Two major blockchain networks have secured significant footholds in institutional payments this week. Ripple confirmed the completion of a landmark pilot transaction connecting the XRP Ledger to interbank settlement rails. Participants included Ondo, Kinexys by JPMorgan, and Mastercard, signaling growing bank-level adoption of the ledger for cross-border settlement. Meanwhile, Solana continued to expand its role as a settlement layer for regulated stablecoins, with PayPal running its PYUSD stablecoin on the network. Solana also processes Visa USDC flows, placing two of the largest global payment firms on a single public chain.
XRP trades near $1.32 with a market capitalization around $82.2 billion and 24-hour volume of $5.91 billion, up roughly 86.8% on the day and 89% over the past year.
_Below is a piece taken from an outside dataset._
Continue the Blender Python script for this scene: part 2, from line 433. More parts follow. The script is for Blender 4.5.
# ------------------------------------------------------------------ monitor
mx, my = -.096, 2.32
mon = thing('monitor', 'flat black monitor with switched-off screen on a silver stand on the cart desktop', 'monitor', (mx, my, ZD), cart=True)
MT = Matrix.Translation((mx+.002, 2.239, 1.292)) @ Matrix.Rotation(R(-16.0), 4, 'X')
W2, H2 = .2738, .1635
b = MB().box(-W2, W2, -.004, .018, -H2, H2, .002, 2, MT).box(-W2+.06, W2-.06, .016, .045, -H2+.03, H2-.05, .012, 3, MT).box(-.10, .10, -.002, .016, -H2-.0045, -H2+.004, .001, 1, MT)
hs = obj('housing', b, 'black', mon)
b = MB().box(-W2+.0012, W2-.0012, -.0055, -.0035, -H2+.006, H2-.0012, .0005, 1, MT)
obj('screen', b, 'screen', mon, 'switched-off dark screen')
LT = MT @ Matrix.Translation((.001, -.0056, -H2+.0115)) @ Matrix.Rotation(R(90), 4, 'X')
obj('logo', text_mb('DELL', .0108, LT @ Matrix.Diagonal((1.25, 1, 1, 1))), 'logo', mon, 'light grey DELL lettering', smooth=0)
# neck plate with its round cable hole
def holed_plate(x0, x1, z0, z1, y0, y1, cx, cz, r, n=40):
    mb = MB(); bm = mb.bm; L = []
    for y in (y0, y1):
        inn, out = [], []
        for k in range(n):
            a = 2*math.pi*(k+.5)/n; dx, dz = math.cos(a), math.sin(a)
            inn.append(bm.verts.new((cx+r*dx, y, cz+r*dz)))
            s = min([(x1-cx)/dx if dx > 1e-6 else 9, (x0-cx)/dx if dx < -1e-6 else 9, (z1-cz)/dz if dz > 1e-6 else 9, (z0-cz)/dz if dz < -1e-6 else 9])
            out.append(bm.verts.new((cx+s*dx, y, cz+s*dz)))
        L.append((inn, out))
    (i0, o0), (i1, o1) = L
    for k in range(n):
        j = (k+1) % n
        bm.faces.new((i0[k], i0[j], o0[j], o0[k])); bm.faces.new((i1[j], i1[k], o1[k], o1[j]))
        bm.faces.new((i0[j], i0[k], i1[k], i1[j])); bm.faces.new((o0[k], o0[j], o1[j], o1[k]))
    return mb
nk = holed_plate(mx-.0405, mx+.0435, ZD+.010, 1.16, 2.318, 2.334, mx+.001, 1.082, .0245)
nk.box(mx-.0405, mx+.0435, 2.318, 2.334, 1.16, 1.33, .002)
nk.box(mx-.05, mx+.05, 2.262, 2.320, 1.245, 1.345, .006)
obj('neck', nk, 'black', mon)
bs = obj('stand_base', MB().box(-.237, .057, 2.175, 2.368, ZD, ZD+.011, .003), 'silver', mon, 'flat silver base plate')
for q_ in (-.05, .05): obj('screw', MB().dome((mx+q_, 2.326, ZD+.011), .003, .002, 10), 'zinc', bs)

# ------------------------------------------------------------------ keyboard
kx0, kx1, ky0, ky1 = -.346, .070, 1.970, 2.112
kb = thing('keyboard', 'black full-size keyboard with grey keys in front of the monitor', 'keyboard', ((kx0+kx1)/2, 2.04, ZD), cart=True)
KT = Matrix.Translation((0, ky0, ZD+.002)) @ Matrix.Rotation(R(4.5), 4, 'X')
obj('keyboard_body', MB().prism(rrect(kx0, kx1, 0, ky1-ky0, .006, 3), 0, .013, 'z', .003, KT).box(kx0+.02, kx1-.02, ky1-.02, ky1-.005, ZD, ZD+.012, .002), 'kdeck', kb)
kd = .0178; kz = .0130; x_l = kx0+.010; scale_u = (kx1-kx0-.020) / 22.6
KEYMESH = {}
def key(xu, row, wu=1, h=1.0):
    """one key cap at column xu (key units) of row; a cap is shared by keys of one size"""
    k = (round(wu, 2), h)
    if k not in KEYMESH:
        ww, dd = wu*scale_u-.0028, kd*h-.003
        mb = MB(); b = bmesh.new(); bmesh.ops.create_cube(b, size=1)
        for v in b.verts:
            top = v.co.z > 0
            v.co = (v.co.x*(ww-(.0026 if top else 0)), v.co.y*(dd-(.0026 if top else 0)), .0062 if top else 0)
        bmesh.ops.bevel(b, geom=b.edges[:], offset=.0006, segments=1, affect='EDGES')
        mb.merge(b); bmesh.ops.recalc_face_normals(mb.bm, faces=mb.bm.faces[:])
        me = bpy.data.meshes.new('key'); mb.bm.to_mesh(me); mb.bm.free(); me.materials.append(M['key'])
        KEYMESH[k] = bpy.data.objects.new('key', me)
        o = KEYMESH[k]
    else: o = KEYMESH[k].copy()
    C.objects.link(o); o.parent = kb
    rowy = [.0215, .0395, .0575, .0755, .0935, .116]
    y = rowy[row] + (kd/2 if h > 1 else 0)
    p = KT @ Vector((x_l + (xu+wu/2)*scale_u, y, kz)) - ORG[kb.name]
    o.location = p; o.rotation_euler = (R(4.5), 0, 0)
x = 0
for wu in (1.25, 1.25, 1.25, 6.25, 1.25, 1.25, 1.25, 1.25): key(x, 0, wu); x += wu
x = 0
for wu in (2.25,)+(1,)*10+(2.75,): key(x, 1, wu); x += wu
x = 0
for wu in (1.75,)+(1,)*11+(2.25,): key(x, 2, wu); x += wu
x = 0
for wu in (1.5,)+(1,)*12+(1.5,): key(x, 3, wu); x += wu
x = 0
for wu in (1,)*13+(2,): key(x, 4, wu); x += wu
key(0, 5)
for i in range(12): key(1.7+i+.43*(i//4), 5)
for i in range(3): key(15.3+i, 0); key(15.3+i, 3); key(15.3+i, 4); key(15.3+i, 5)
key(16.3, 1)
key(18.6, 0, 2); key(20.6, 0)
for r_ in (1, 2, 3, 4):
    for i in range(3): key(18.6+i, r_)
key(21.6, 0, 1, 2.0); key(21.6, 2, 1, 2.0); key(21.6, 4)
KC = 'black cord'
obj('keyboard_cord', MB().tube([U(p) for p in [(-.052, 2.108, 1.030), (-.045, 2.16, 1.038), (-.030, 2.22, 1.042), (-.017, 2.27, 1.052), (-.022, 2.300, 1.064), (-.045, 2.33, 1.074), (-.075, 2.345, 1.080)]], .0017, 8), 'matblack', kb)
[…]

Analysts are closely watching the $1.45–$1.50 resistance zone, with price predictions ranging from conservative short-term targets to a year-end Wall Street call of $5—though a move to that level would push XRP’s valuation near $300 billion. The pilot demonstrates real utility, but it also clarifies that settlement fees accrue to network operators and issuers, not directly to XRP token holders.
Solana, with SOL trading near $84 and a market cap of about $48 billion, earns fees from these institutional flows, but similarly, that revenue rewards the validators who process transactions rather than SOL holders. The network’s ability to attract PayPal and Visa underscores its growing reputation as payments infrastructure, even as the token economics remain separate from direct fee capture.
The developments highlight a broader trend: traditional financial institutions are increasingly adopting public blockchain rails for settlement, even as the revenue models of the underlying tokens evolve separately. Both XRP and SOL have seen price action closely tied to these adoption narratives, though questions remain about how token holders will ultimately benefit from the growing usage of their respective networks.